Monday, June 1, 2009

Who Killed GM?

We played a nice little parlor game around the producer workstation this afternoon bemoaning the roots of General Motors' bankruptcy. As with many things, you can point the finger of blame in several directions. But we could all agree GM grew too big and bloated and beholden, like one of its much-hated Hummers.

One argument is that GM kept churning out gas guzzlers when people wanted fuel efficiency. I disagree, and so does legendary Tucson car dealer Jim Click, who says the automakers build what people are buying. We wouldn't see all those SUV's on the road if people didn't demand them. Families need the space for their kids and stuff. People wanted to feel safe in a car that could stand up to that side-impact crash.

"What about the stationwagon?" you may ask.

Fair question. The car companies made them, and people bought them... until Chrysler rolled out the minivan. People liberated themselves from verve-killing gunboat vehicles that took up too much space in the garage and advertised to the neighborhood you were the prototypical happy family.

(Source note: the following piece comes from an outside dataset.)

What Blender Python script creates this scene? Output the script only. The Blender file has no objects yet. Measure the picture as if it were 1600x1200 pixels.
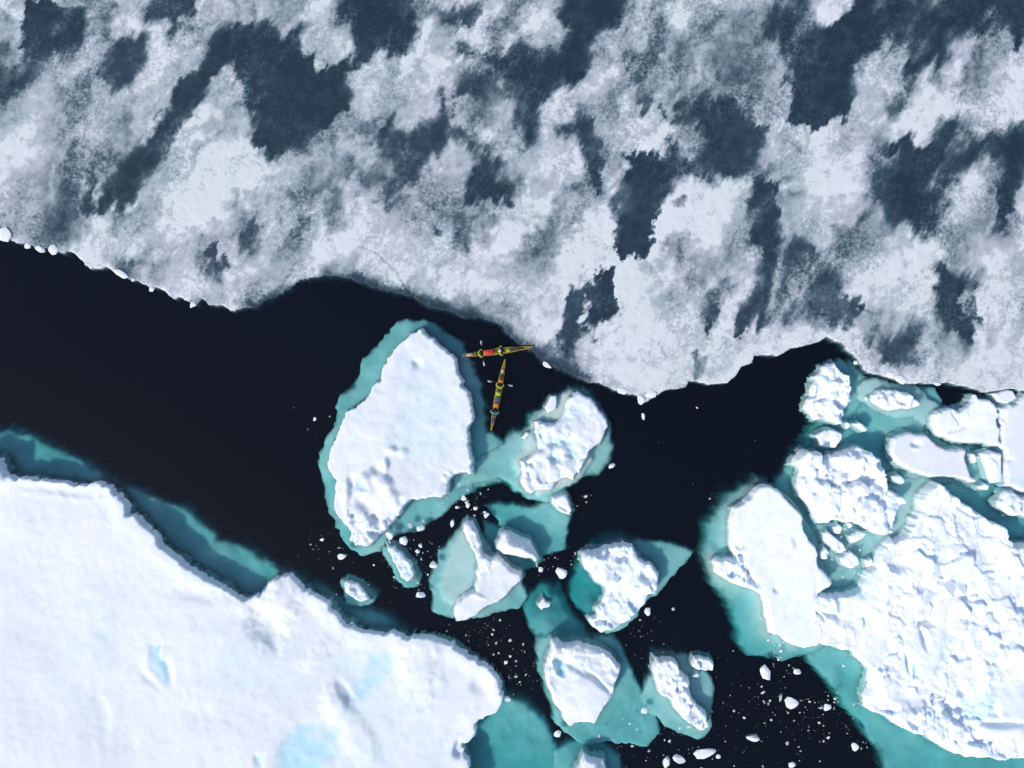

Today's statiowagon loses the wood-panel sides and banana-shaped tail lights, but the stigma's still there.

So we can't fault GM for following the basic supply and demand principle. But we can, a colleague argues, fault them for dropping the ball on greener cars when gas prices shot up. She has a point there: GM forced its own EV-1, as documented in the film Who Killed The Electric Car?, off the road. Yet even the film concludes a perfect storm of consumer apathy, oil company lobbying, and government flip-flopping combined with GM's lame marketing to wreck the EV-1. GM still makes hybrids, but it's gonna cost ya.

So we move down the lineup to the next suspect: the unions. I remember when I lived in Fenton, Missouri, home to a gigantic minivan plant and also to a neighbor who worked for the local auto auction. He would walk around the cul-de-sac with his dog's leash in one hand and a beer in the other, picking up gossip like cigarette butts. Ask him what he thought about a UAW strike and you'd hear him grumble about how the Japanese would sing tribute songs to their company while the larded union guys would occupy mass for an insane amount of money.

Indeed, GM has paid through the grille for workers' generous health care and pensions -- $103 billion over the past 15 years -- adding thousands of dollars to the sticker price on that soon-to-be-defunct Pontiac. People went to the Mazda dealer down the street. If the union didn't like what it was getting, it went on strike. GM went into the hole, realizing it couldn't fight back. The UAW concessions now come about a decade too late.

So GM built the wrong kind of cars for too much for too long, thinking it was too big to fail or the next hit minivan was right around the corner. It threw people a leaf on fuel-effiency. It failed to inject its unions with a dose of hard reality about the cost of living versus the cost of operating. Too many options came standard, and now we're stuck with this lemon that won't get fixed with a tune-up.

I own a Kia Rio, which has served me well ever since I bought it in 2001, trading in a 1987 Chevy Celebrity. The old car had a tank of an engine but a disintegrating interior. I drove off in a new car for the price of a used -- and with a ten-year warranty. The odometer is up to 125,000 miles and counting, the upholstery is holding together, and it's paid for. I'm driving it until the wheels come off. When that happens, I'll see what GM or any automaker can sell me. Be prepared for some haggling.